A Consequential President: The Legacy of Barack ObamaA Consequential President: The Legacy of Barack Obama by Michael D’Antonio

My rating: 2 of 5 stars

A rather dull recitation of President Obama’s accomplishments. I had hoped to find an honest, searching, complex portrait of a person and president I admire very much. What I got instead was straightforward reporting of Obama’s handling of the recession; health care; energy policy; environmental policy; wars in Iraq and Afghanistan; education; finance reform; same-sex marriage and race. Reads like 265 pages of newsprint. Illuminating if you have been a coma since 2008 and wanted to catch up on what you missed.
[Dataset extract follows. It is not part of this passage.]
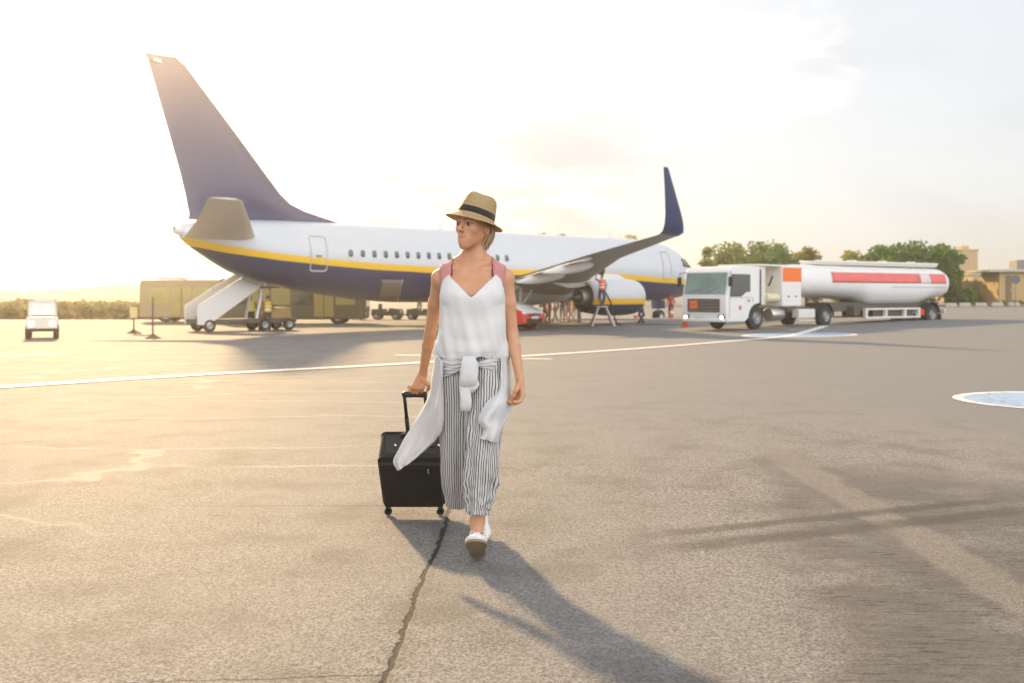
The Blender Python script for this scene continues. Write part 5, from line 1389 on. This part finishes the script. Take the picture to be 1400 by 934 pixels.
# conforming straps: cast onto the body in the plane of the strap, from front over the shoulder to the back
def over(xc, w, a0, a1, off, cz=1.33, cy=4.885, nseg=26, taper=None, lean=0.0):
    rows = []
    for i in range(nseg + 1):
        t = i / nseg; a = a0 + (a1 - a0) * t; d = Vector((0, -math.cos(a), math.sin(a)))
        ww = w * (taper(t) if taper else 1); row = []
        for j in range(5):
            x = xc + lean * (t - .5) + (j / 4 - .5) * ww
            o = Vector((x, cy, cz)) + d * (.17 if a > .9 else .35)
            hit = bvh.ray_cast(o, -d, .5)
            p = hit[0] if hit[0] is not None else Vector((x, cy, cz)) + d * .07
            row.append(p + d * off)
        rows.append(row)
    # even out the ray casts
    for _ in range(2):
        rows = [rows[0]] + [[(rows[i - 1][j] + rows[i][j] * 2 + rows[i + 1][j]) / 4 for j in range(5)] for i in range(1, len(rows) - 1)] + [rows[-1]]
    return rows
for sgn in (-1, 1):
    tp = lambda t: np.interp(t, [0, .18, .45, .8, 1], [.42, .80, 1.08, 1, .8])
    rows = over(-.193 + sgn * .129, .062, R(-28), R(190), .0065, taper=tp, lean=-sgn * .004)
    MB().loft(rows, False, False, closed=False).build('shoulder_strap', C_PINK, woman, 180, off=WO, solid=.006)
    rows = over(-.193 + sgn * .099, .006, R(22), R(180), .006)
    MB().loft(rows, False, False, closed=False).build('camisole_strap', C_STRAP_SHADE, woman, 180, off=WO, solid=.003)

# trousers: two wide legs with stripes that follow the cloth
def leg_loft(rows, seed, wr=1.0):
    # rows: v, u_left, u_right, Y, half depth
    C3 = [Vector(((W((r[1] + r[2]) / 2, r[0], r[3])).x, r[3], W(645, r[0], r[3]).z)) for r in rows]
    A = [Vector(((r[2] - r[1]) / 2 / FPX * r[3], r[4], 0)) for r in rows]
    C3, A = catmull(C3, 12), catmull(A, 12)
    out = []; n = 120
    for i, (c, a) in enumerate(zip(C3, A)):
        t = i / (len(C3) - 1); ring = []
        for k in range(n):
            th = 2 * PI * k / n
            f = (.004 * math.sin(5 * th + seed) + .004 * math.sin(9 * th + 2 * seed + 2 * t)) * (.4 + t)
            p0 = Vector((math.sin(th) * 2.2 + seed, math.cos(th) * 2.2, t * 13 * wr))
            crease = noise.noise(p0) * .011 * wr + noise.noise(p0 * 2.3) * .005 * wr
            sl = math.sin(t * 38 * wr + 3.6 * math.sin(th + seed) + 4 * noise.noise(Vector((th, t * 4, seed))))
            crease += max(0, sl) ** 2 * .0065 * wr * sstep(.45, .75, t)
            f += crease
            e = 2.4; s_, c_ = math.sin(th), math.cos(th); q = (abs(s_) ** e + abs(c_) ** e) ** (-1 / e)
            ring.append(Vector((c.x + s_ * q * (a.x + f), c.y - c_ * q * (a.y + f), c.z + (.004 * math.sin(4 * th + seed) if i == len(C3) - 1 else 0))))
        out.append(ring)
    return out
legF = [(478, 640, 690, 4.87, .085), (510, 641, 692, 4.86, .10), (550, 640, 691, 4.84, .105), (590, 638.5, 686, 4.80, .105), (630, 636, 681, 4.79, .10), (665, 635, 678, 4.81, .095), (688, 637, 672, 4.82, .10), (699, 639, 669, 4.82, .095)]
legB = [(478, 600, 650, 4.88, .085), (510, 601, 648, 4.89, .10), (550, 603, 648, 4.91, .10), (590, 603.5, 647, 4.95, .10), (630, 604, 646, 5.01, .10), (660, 606, 645, 5.07, .10), (680, 610, 641, 5.12, .09), (691, 612, 640, 5.15, .085)]
tm = MB()
tm.loft(leg_loft(legF, 1.3, 1.0), True, False, uvw=.62)
tm.loft(leg_loft(legB, 4.1, .45), True, False, uvw=.62)
tm.build('trousers', C_STRIPE, woman, 180, off=WO, solid=.003)
# drawstring ends hanging at the front
for (u0, v0, u1, v1) in ((629, 540, 627.5, 581), (637, 545, 637, 590)):
    MB().tube(catmull([W(u0, v0, 4.755), W((u0 + u1) / 2 + .8, (v0 + v1) / 2, 4.735), W(u1, v1, 4.745)], 6), .004, 6).build('drawstring', C_STRIPE, woman, 180, off=WO)

# shirt knotted round the hips
def sheet(rows, folds=.006, nf=4, seed=0.0, th=.003, name='shirt_tail', amp_top=.5):
    rows = [catmull([W(*p) for p in r], 10) for r in rows]
    cols = list(zip(*rows)); cols = [catmull(list(c), 8) for c in cols]
    nu, nv = len(cols), len(cols[0]); vs = []
    for i in range(nu):
        for j in range(nv):
            p = cols[i][j].copy(); u, v = i / (nu - 1), j / (nv - 1)
            w = math.sin(u * nf * PI * 2 + seed + 1.6 * math.sin(v * 4 + seed)) + .6 * math.sin(u * nf * 3.7 + v * 7 + seed * 2)
            p.y += folds * w * (amp_top + v) + noise.noise(Vector((u * 4, v * 5, seed))) * folds * 1.8
            p.x += noise.noise(Vector((u * 3 + 7, v * 6, seed + 3))) * folds * .6
            vs.append(p)
    fs = [(i * nv + j, i * nv + j + 1, (i + 1) * nv + j + 1, (i + 1) * nv + j) for i in range(nu - 1) for j in range(nv - 1)]
    return MB().add(vs, fs)
shirt_rows = []
nb = 160
for v in np.linspace(0, 1, 22):
    ring = []
    for i in range(nb):
        th = 2 * PI * i / nb
        s = math.sin(th)                              # -1 image left, 1 image right
        fr = max(0, math.cos(th))
        top = .978 - .040 * fr ** .8 * (1 - abs(s)) - .0 * s
        bot = np.interp(s, [-1, -.6, -.15, .15, .6, 1], [.86, .885, .925, .927, .905, .88]) if math.cos(th) > 0 else .80
        z = top + (bot - top) * v
        roll = .006 * math.sin(v * PI) + .0055 * math.sin(v * 19 + 5 * s + 1.5 * math.sin(3 * th)) * math.sin(v * PI) + .004 * math.sin(v * 33 - 6 * s + 2 * math.sin(5 * th))
        A, Bq = .161 + roll, .133 + roll
        e = 2.3; c_ = math.cos(th); q = (abs(s) ** e + abs(c_) ** e) ** (-1 / e)
        ring.append(Vector((-.194 + s * q * A, 4.888 - c_ * q * Bq, z)))
    shirt_rows.append(ring)
sm = MB().loft(shirt_rows, False, False)
shirt = sm.build('tied_shirt', C_SHIRT, woman, 180, off=WO, solid=.004)
sheet([[(594, 486, 4.87), (598.5, 487, 4.80), (605, 495, 4.765)], [(591, 512, 4.90), (598, 514, 4.82), (605.5, 518, 4.765)],
       [(587.5, 535, 4.95), (596, 540, 4.85), (605.5, 545, 4.78)], [(577, 560, 5.0), (590, 567, 4.90), (604.5, 574, 4.80)],
       [(562, 585, 5.04), (580, 591, 4.95), (603.5, 590, 4.84)], [(548, 610, 5.06), (568, 613, 4.99), (596, 601, 4.91)],
       [(538.5, 629, 5.07), (555, 629, 5.02), (586, 611, 4.95)], [(544, 644, 5.07), (553, 638, 5.03), (570, 625, 4.99)]],
      .009, 3.2, .4).build('shirt_tail', C_SHIRT, shirt, 180, off=WO, solid=.003)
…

The author offers a few insights into the complexity of Obama’s strategies and his ability to work many layers of complex, interrelated problems simultaneously.

The author is at his best when critiquing Obama’s shortcomings because he is able to do so with respect and admiration. Unfortunately, those sections come at the end and are far too spare. Not enough is made of the Obama administration’s use of drone strikes and civilian casualties. Massive violations of privacy and domestic surveillance are shrugged off in a few paragraphs.

The book reads as a first plea for history to regard the Obama years generously. I think history will be kind to Barack Obama but reading this in 2019 is dispiriting. Watching many of Obama’s accomplishments thoughtlessly attacked and dismantled by stupid, mean and venal people, I rather wish the author had found an adjective more descriptive than “consequential” to describe Obama’s contributions. It is probably too soon to know what the right word will be. The version of this book written after the end of 45’s term will be clearer. The 46th President will have a lot of repair to do but will find a template for success in the legacy of Barack Obama.